>> start GIVEN DATA

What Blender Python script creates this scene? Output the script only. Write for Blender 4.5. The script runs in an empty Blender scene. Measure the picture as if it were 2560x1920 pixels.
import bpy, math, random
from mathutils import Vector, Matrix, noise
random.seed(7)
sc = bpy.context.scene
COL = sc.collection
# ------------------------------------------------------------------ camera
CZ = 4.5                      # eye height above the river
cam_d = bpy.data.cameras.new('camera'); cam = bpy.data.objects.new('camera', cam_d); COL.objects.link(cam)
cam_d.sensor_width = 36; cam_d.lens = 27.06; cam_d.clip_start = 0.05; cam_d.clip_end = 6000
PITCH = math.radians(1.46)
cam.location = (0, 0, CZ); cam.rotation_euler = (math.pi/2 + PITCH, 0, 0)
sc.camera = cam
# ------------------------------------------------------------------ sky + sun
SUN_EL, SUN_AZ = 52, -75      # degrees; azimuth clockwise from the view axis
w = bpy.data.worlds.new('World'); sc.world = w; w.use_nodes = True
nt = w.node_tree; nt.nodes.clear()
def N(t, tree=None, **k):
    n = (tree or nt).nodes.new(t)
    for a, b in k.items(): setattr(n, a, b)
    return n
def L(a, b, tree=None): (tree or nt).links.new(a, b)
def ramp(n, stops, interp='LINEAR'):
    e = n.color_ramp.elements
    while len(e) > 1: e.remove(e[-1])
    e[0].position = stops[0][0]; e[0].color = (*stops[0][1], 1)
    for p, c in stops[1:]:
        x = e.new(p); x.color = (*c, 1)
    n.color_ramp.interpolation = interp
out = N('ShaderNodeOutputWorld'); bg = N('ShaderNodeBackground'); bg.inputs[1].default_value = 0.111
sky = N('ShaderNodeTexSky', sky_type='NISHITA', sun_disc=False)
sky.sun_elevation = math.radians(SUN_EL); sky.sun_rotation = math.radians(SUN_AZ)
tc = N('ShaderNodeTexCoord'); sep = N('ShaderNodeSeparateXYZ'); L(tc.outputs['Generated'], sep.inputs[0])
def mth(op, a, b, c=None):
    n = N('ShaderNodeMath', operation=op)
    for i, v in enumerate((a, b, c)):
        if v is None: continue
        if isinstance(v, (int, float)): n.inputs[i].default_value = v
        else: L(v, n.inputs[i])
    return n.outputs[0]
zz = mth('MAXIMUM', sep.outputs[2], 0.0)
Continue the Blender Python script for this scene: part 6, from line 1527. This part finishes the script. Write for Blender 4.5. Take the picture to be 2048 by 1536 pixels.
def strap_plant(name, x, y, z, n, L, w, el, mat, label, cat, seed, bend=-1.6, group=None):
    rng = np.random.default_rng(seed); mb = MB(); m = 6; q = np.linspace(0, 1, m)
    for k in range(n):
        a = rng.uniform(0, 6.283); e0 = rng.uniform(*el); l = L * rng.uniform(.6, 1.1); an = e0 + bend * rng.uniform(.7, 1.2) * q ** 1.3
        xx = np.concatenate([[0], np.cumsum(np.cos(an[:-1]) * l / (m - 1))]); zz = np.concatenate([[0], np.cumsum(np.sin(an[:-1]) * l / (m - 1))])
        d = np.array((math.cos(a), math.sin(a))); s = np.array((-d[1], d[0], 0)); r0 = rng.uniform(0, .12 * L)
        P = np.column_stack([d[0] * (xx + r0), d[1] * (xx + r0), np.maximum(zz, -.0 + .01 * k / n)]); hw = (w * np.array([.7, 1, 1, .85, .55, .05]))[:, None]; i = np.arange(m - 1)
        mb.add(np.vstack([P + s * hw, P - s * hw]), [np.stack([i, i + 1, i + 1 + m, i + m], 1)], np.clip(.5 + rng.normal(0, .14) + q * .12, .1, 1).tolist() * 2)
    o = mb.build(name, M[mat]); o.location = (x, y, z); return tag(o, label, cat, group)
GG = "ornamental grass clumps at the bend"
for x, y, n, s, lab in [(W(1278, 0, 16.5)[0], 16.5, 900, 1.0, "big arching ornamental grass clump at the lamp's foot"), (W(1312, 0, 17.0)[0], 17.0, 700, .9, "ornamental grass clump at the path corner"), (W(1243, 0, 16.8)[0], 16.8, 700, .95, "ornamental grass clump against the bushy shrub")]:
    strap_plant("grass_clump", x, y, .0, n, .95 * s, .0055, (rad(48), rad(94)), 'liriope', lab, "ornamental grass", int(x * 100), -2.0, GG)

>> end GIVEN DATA

WHAT THE TASK ASKS: Copy each line above where the string "script" occurs.

COMPLETED EXERCISE:
What Blender Python script creates this scene? Output the script only. Write for Blender 4.5. The script runs in an empty Blender scene. Measure the picture as if it were 2560x1920 pixels.
Continue the Blender Python script for this scene: part 6, from line 1527. This part finishes the script. Write for Blender 4.5. Take the picture to be 2048 by 1536 pixels.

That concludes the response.